WHAT IS BEING ASKED: Carry none of the pictures over; set down the material below exactly.

DATA SECTION:
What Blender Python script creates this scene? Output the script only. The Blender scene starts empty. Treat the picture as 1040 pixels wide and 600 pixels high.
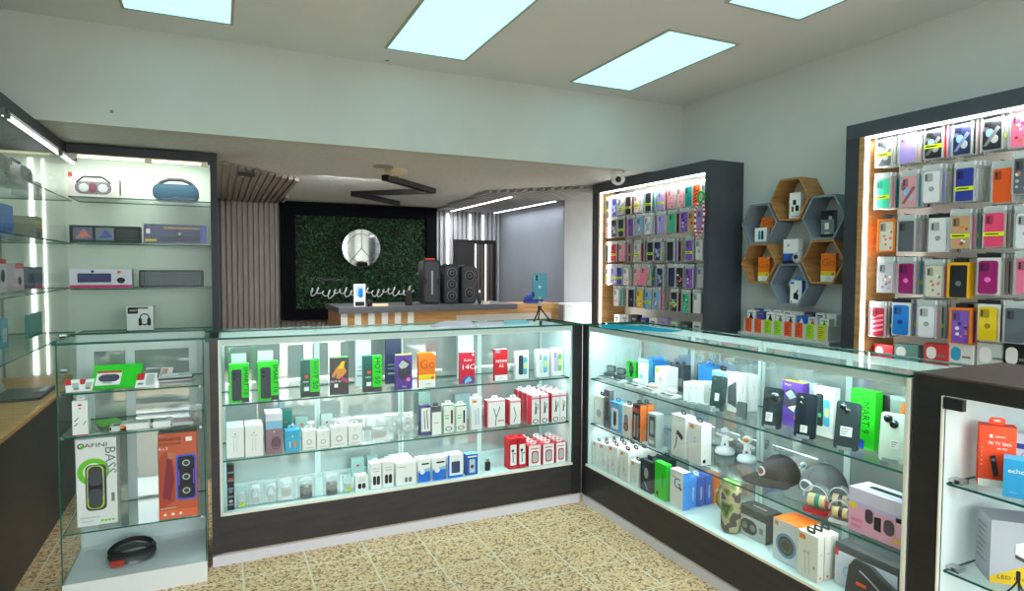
import bpy, math, random
from mathutils import Vector, Matrix
random.seed(11)
PI = math.pi
SC = bpy.context.scene
COL = SC.collection

# ------------------------------------------------------------------ camera
F = 636.83
EYE = Vector((0, 0, 1.40))
YAW, PITCH, ROLL = [math.radians(a) for a in (25.0576, -2.5331, 0.2463)]
fw = Vector((math.sin(YAW)*math.cos(PITCH), math.cos(YAW)*math.cos(PITCH), math.sin(PITCH)))
r0 = Vector((math.cos(YAW), -math.sin(YAW), 0)); u0 = r0.cross(fw)
rt = math.cos(ROLL)*r0 + math.sin(ROLL)*u0
up = -math.sin(ROLL)*r0 + math.cos(ROLL)*u0
cam_d = bpy.data.cameras.new('camera'); cam = bpy.data.objects.new('camera', cam_d); COL.objects.link(cam)
cam_d.sensor_width = 36; cam_d.lens = 36*F/1040; cam_d.clip_start = 0.02
Mx = Matrix((rt, up, -fw)).transposed().to_4x4(); Mx.translation = EYE
cam.matrix_world = Mx; SC.camera = cam

def at(px, py, ax, val):
    """where the sight line of a photo point meets the plane ax = val"""
    d = fw + rt*(px-520)/F + up*(300-py)/F
    i = 'xyz'.index(ax)
    return EYE + d*((val-EYE[i])/d[i])
def depth(P): return (P-EYE).dot(fw)

# ------------------------------------------------------------------ materials
def lin(c):
    def f(x):
        x /= 255
        return x/12.92 if x <= .04045 else ((x+.055)/1.055)**2.4
    return tuple(f(x) for x in c)+(1,)
_m = {}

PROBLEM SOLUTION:
What Blender Python script creates this scene? Output the script only. The Blender scene starts empty. Treat the picture as 1040 pixels wide and 600 pixels high.
import bpy, math, random
from mathutils import Vector, Matrix
random.seed(11)
PI = math.pi
SC = bpy.context.scene
COL = SC.collection

# ------------------------------------------------------------------ camera
F = 636.83
EYE = Vector((0, 0, 1.40))
YAW, PITCH, ROLL = [math.radians(a) for a in (25.0576, -2.5331, 0.2463)]
fw = Vector((math.sin(YAW)*math.cos(PITCH), math.cos(YAW)*math.cos(PITCH), math.sin(PITCH)))
r0 = Vector((math.cos(YAW), -math.sin(YAW), 0)); u0 = r0.cross(fw)
rt = math.cos(ROLL)*r0 + math.sin(ROLL)*u0
up = -math.sin(ROLL)*r0 + math.cos(ROLL)*u0
cam_d = bpy.data.cameras.new('camera'); cam = bpy.data.objects.new('camera', cam_d); COL.objects.link(cam)
cam_d.sensor_width = 36; cam_d.lens = 36*F/1040; cam_d.clip_start = 0.02
Mx = Matrix((rt, up, -fw)).transposed().to_4x4(); Mx.translation = EYE
cam.matrix_world = Mx; SC.camera = cam

def at(px, py, ax, val):
    """where the sight line of a photo point meets the plane ax = val"""
    d = fw + rt*(px-520)/F + up*(300-py)/F
    i = 'xyz'.index(ax)
    return EYE + d*((val-EYE[i])/d[i])
def depth(P): return (P-EYE).dot(fw)

# ------------------------------------------------------------------ materials
def lin(c):
    def f(x):
        x /= 255
        return x/12.92 if x <= .04045 else ((x+.055)/1.055)**2.4
    return tuple(f(x) for x in c)+(1,)
_m = {}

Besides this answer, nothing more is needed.